Cependant, juillet arriva. Et M. Bardoux, qui avait sans doute
distribué beaucoup d'autres promesses, ne décora pas le romancier. On raconte qu'au
dernier moment, le directeur d'un journal grave, dit au ministre : -- « Décorez X... Il
est vieux, et n'a plus de talent; tandis que Zola a le temps d'attendre. » -- Gustave
Flaubert, furibond, avait écrit à M. Bardoux : « Tu es un... pas grand chose! » --
Daudet, désolé, était allé trouver son ami pour lui dire combien il regrettait de
l'avoir engagé involontairement dans cette sotte affaire.
Tout aurait donc été pour le mieux, si l'excellent M. Bardoux
n'avait recommencé à dire plus fort que jamais « qu'il voulait décorer Zola! » Et ses
conversations avec les reporters continuaient de plus belle.
Ce fut alors que Zola commença réellement à se fâcher. A cause
de Flaubert et de Daudet, il n'osait rompre brutalement, malgré la grande envie qu'il en
avait.

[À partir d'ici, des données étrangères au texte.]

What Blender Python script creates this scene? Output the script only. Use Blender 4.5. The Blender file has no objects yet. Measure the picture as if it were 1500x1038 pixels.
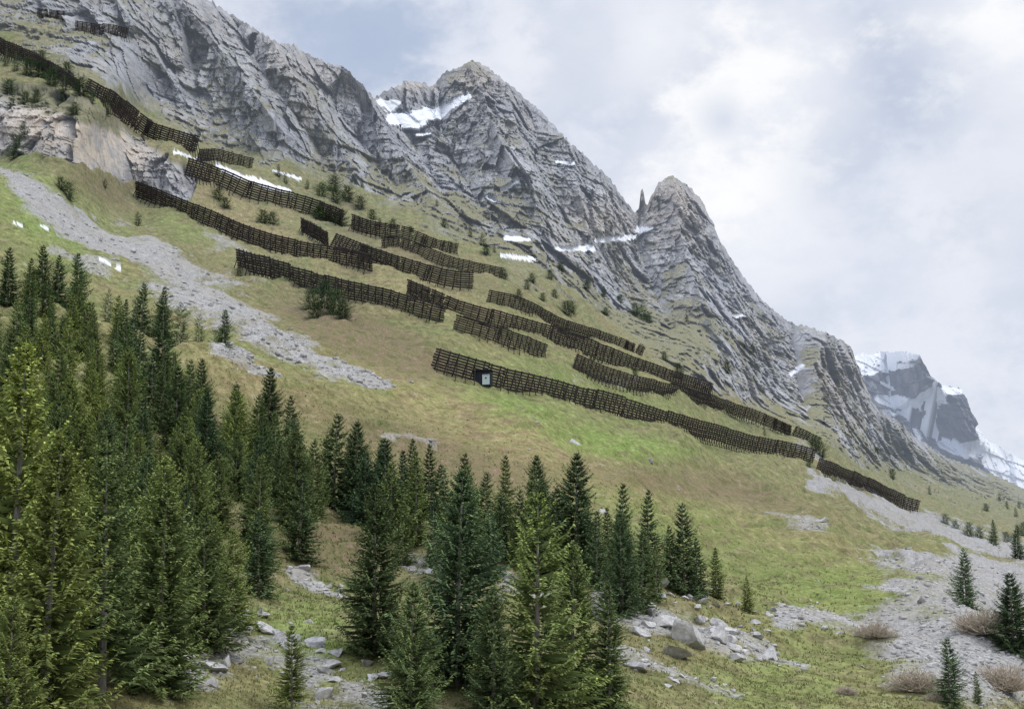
import bpy, math, random
import numpy as np
from mathutils import Vector, Matrix
random.seed(11)
rng = np.random.default_rng(11)
F, CX, CY = 2083.0, 750.0, 519.0
PITCH = math.atan(381 / 2083)
CP, SP = math.cos(PITCH), math.sin(PITCH)
scene = bpy.context.scene
COL = scene.collection

# ------------------------------------------------------------------ noise
PERM = rng.permutation(256).astype(np.int32)
PERM = np.concatenate([PERM, PERM])
GR = rng.normal(size=(256, 3)).astype(np.float32)
GR /= np.linalg.norm(GR, axis=1, keepdims=True)
JIT = rng.random((256, 3)).astype(np.float32)
TIL = rng.normal(size=(256, 3)).astype(np.float32)
OFF = (rng.random(256)-.5).astype(np.float32)
def pn(x, y, z):
    x = np.asarray(x, np.float32); y = np.asarray(y, np.float32); z = np.asarray(z, np.float32)
    xf = np.floor(x); yf = np.floor(y); zf = np.floor(z)
    xi = xf.astype(np.int32) & 255; yi = yf.astype(np.int32) & 255; zi = zf.astype(np.int32) & 255
    x = x - xf; y = y - yf; z = z - zf
    fu = x*x*x*(x*(x*6-15)+10); fv = y*y*y*(y*(y*6-15)+10); fw = z*z*z*(z*(z*6-15)+10)
    r = 0
    for dx in (0, 1):
        wx = fu if dx else 1-fu
        a = PERM[xi+dx]
        for dy in (0, 1):
            wy = fv if dy else 1-fv
            b = PERM[(a+yi+dy) & 255]
            for dz in (0, 1):
                wz = fw if dz else 1-fw
                g = GR[PERM[(b+zi+dz) & 255]]
                r = r + wx*wy*wz*(g[..., 0]*(x-dx)+g[..., 1]*(y-dy)+g[..., 2]*(z-dz))
    return r*1.6
def facet(x, y, z, tilt=.7):
    """broken rock: every cell is a tilted flat face; returns height and distance to the joint"""
    xf = np.floor(x).astype(np.float32); yf = np.floor(y).astype(np.float32); zf = np.floor(z).astype(np.float32)
    xi = xf.astype(np.int32); yi = yf.astype(np.int32); zi = zf.astype(np.int32)
    fx_, fy_, fz_ = (x-xf).astype(np.float32), (y-yf).astype(np.float32), (z-zf).astype(np.float32)
    F1 = np.full(x.shape, 9., np.float32); F2 = F1.copy(); LI = np.zeros(x.shape, np.float32)
    for dx in (-1, 0, 1):
        a = PERM[(xi+dx) & 255]
        for dy in (-1, 0, 1):
            b = PERM[(a+yi+dy) & 255]
            for dz in (-1, 0, 1):
                h = PERM[(b+zi+dz) & 255]
                ex, ey, ez = fx_-dx-JIT[h, 0], fy_-dy-JIT[h, 1], fz_-dz-JIT[h, 2]
                d = ex*ex+ey*ey+ez*ez
                c = d < F1
                F2 = np.where(c, F1, np.minimum(F2, d))
                LI = np.where(c, OFF[h]+tilt*(TIL[h, 0]*ex+TIL[h, 1]*ey+TIL[h, 2]*ez*.6), LI); F1 = np.where(c, d, F1)
    return LI, np.sqrt(F2)-np.sqrt(F1)
def fbm(x, y, z, o=3):
    r = 0; a = 1.0
    for k in range(o):
        f = 2.03**k
        r = r + a*pn(x*f+k*7.1, y*f, z*f); a *= .5
    return r
def ridge(x, y, z, o=1):
    r = 0; a = 1.0
    for k in range(o):
        f = 2.1**k
        r = r + a*(1-2*np.abs(pn(x*f+k*3.7, y*f, z*f))); a *= .5
    return r
def sstep(a, b, x):
    t = np.clip((x-a)/(b-a), 0, 1); return t*t*(3-2*t)

# ------------------------------------------------------------------ terrain layout
def unproj(u, v, D):
    xc = (u-CX)/F; yc = (CY-v)/F
    return D*xc, D*(CP-yc*SP), D*(SP+yc*CP)
def proj(X, Y, Z):
    d = Y*CP+Z*SP
    return CX+F*X/d, CY-F*(Z*CP-Y*SP)/d
CTRL = np.array([
(-400,1250,30),(0,1250,38),(750,1250,50),(1500,1250,75),(1900,1250,80),
(0,1038,58),(400,1038,68),(750,1038,75),(1100,1038,88),(1500,1038,110),
(-300,800,75),(0,800,88),(300,850,92),(430,840,105),(700,860,102),(950,900,105),(1100,910,118),(1300,900,145),(1500,890,185),
(0,600,125),(200,650,125),(400,680,142),(600,760,135),(800,800,135),(1000,800,160),(1200,800,205),(1350,830,215),(1500,830,310),
(0,450,185),(200,490,190),(330,530,185),(500,600,185),(650,620,200),(900,700,200),(1100,740,240),(1250,745,320),(1400,800,330),
(0,300,270),(150,380,260),(350,400,300),(500,450,275),(640,545,232),(800,572,245),(1000,630,285),(1180,680,345),(1340,755,430),(1500,790,560),
(0,225,325),(0,150,335),(150,262,335),(150,160,342),(270,295,360),(262,235,366),(0,100,380),(100,118,362),(200,285,366),(450,385,330),(545,405,322),(650,478,270),(800,525,280),
(500,335,400),(690,428,330),(735,410,370),(935,525,370),(860,500,350),(1000,580,340),(1195,660,390),
(280,225,415),(180,165,405),(500,290,440),(700,370,420),(900,470,445),(1100,590,465),(1300,690,560),(1500,750,700),
(0,0,430),(0,-150,480),(200,60,450),(310,5,500),(400,150,460),(540,140,520),(600,250,485),(700,300,470),
(690,95,590),(830,205,580),(780,330,490),(925,315,580),(850,380,500),(985,265,640),(1080,395,610),(1000,430,520),
(1210,490,640),(1150,550,530),(1300,605,680),(1350,650,760),(1500,715,1000),(1800,800,1500),(1250,620,570),(1400,710,720),
(-400,0,400),(-400,-200,430),(-400,300,230),(1900,900,300),(1900,1038,150)], float)
def tps_fit(pts, val, reg=.02):
    p = pts/500.0; n = len(p)
    r2 = ((p[:, None]-p[None])**2).sum(-1)
    K = .5*r2*np.log(r2+1e-9) + reg*np.eye(n)*.05
    P = np.hstack([np.ones((n, 1)), p])
    A = np.zeros((n+3, n+3)); A[:n, :n] = K; A[:n, n:] = P; A[n:, :n] = P.T
    return p, np.linalg.solve(A, np.concatenate([val, np.zeros(3)]))
TP, TW = tps_fit(CTRL[:, :2], np.log(CTRL[:, 2]))
gu = np.arange(-420, 1921, 12.0); gv = np.arange(-340, 1281, 12.0)
GU, GV = np.meshgrid(gu, gv, indexing='ij')
q = np.stack([GU.ravel(), GV.ravel()], 1)/500.0
r2 = ((q[:, None]-TP[None])**2).sum(-1)
LG = (.5*r2*np.log(r2+1e-9))@TW[:-3] + TW[-3] + q@TW[-2:]
LG = np.clip(LG.reshape(GU.shape), math.log(25), math.log(1900))
def bil(A, fi, fj):
    fi = np.clip(fi, 0, A.shape[0]-1.001); fj = np.clip(fj, 0, A.shape[1]-1.001)
    i = fi.astype(int); j = fj.astype(int); a = fi-i; b = fj-j
    if A.ndim == 3: a = a[..., None]; b = b[..., None]
    return A[i, j]*(1-a)*(1-b)+A[i+1, j]*a*(1-b)+A[i, j+1]*(1-a)*b+A[i+1, j+1]*a*b

crx = [-400,0,150,310,340,370,400,430,470,505,530,548,556,575,600,622,634,650,672,690,715,740,780,830,870,900,922,930,936,939,942,945,949,956,965,975,985,998,1012,1028,1050,1080,1110,1150,1180,1215,1245,1254,1264,1280,1300,1350,1400,1450,1500,1600,1900]
cry = [-320,-150,-70,2,20,40,58,66,88,100,122,143,136,124,117,122,128,108,98,88,99,116,150,200,238,268,298,308,306,278,276,298,300,282,268,260,256,266,275,290,340,390,430,466,474,488,508,530,555,585,603,645,672,692,713,760,860]
def crest(u):
    u = np.asarray(u, float)
    b = np.interp(u, crx, cry)
    z = np.zeros_like(u)
    w = np.clip(1-np.exp(-((u-941)/9)**2), 0, 1)*(1-.5*np.exp(-((u-990)/45)**2))*(1-.4*np.exp(-((u-690)/60)**2))
    n = 4.5*pn(u/38, z+3.3, z)+3*ridge(u/17, z+1.3, z)*.6+2.8*pn(u/7, z+9.3, z)+2.*pn(u/3.2, z+5, z)+2.*(np.floor(u/5+pn(u/9, z, z)) % 2)
    return b + n*w*np.interp(u, [1300, 1500], [1, .5])
VB = 1250.0
U = np.concatenate([np.arange(-400, -40, 6), np.arange(-40, 1540, 1.3), np.arange(1540, 1900, 6)])
NR = 860
T = np.linspace(0, 1, NR)
CJ = crest(U)                                  # the jagged crest
uf = np.arange(-500, 2001, 1.0); cfine = np.interp(uf, crx, cry); kk = np.exp(-(np.arange(-90, 91)/32.)**2); kk /= kk.sum()
csm = np.convolve(np.pad(cfine, 90, mode='edge'), kk, 'valid')
CR = np.interp(U, uf, csm)                     # the smooth one that lays out the rows
UU = np.repeat(U[:, None], NR, 1)
VV = CR[:, None] + (VB-CR[:, None])*T[None]
VV = VV + (CJ-CR)[:, None]*np.exp(-(VV-CR[:, None])/55.)
D = np.exp(bil(LG, (UU+420)/12, (VV+340)/12))
def seg_dist(u, v, pts, widths=None):
    best = np.full(u.shape, 1e9)
    for k in range(len(pts)-1):
        ax, ay = pts[k]; bx, by = pts[k+1]
        dx, dy = bx-ax, by-ay
        t = np.clip(((u-ax)*dx+(v-ay)*dy)/(dx*dx+dy*dy), 0, 1)
        d = np.hypot(u-ax-t*dx, v-ay-t*dy)
        if widths: d = d/(widths[k]*(1-t)+widths[k+1]*t)
        best = np.minimum(best, d)
    return best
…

D'ailleurs, Flaubert, toujours bon, toujours facile à tromper, lui jurait de
nouveau que M. Bardoux brûlait du désir de « couronner son ministère » en le
décorant.
Arriva janvier. Le ministre s'était tellement épanché dans le
sein des reporters, que tout le monde s'attendait à voir, celle fois, le nom de Zola sur
la liste. Mais la fameuse étude sur « les Romanciers contemporains, » écrite d'abord
pour une revue russe, avait paru en décembre dans le Figaro, et tous les
confrères traitaient le critique en homme indigne de faire partie de la littérature
française. Si bien que, le jour où M. Bardoux proposa timidement Zola à son chef de
cabinet, celui-ci répondit solennellement: -- « Monsieur le ministre, ce n'est pas
possible, il y va de votre portefeuille. »
Donc. une seconde fois, Zola ne fut pas décoré. Il s'y attendait
du reste. Et il avala ce nouveau crapaud, avec l'habitude d'un homme qui en a avalé bien
d'autres. Nouvelle fureur de Flaubert contre ce rien du tout de ministre. Nouveau
désespoir de Daudet. Quand à lui, depuis cette époque, lorsqu'on parle de décoration
en sa présence, il dit d'un air plaisant, en homme dont l'ambition est comblée et qui
est décidé à ne plus rien accepter :
-- Moi, j'ai failli être décoré par Bardoux : ça me suffît.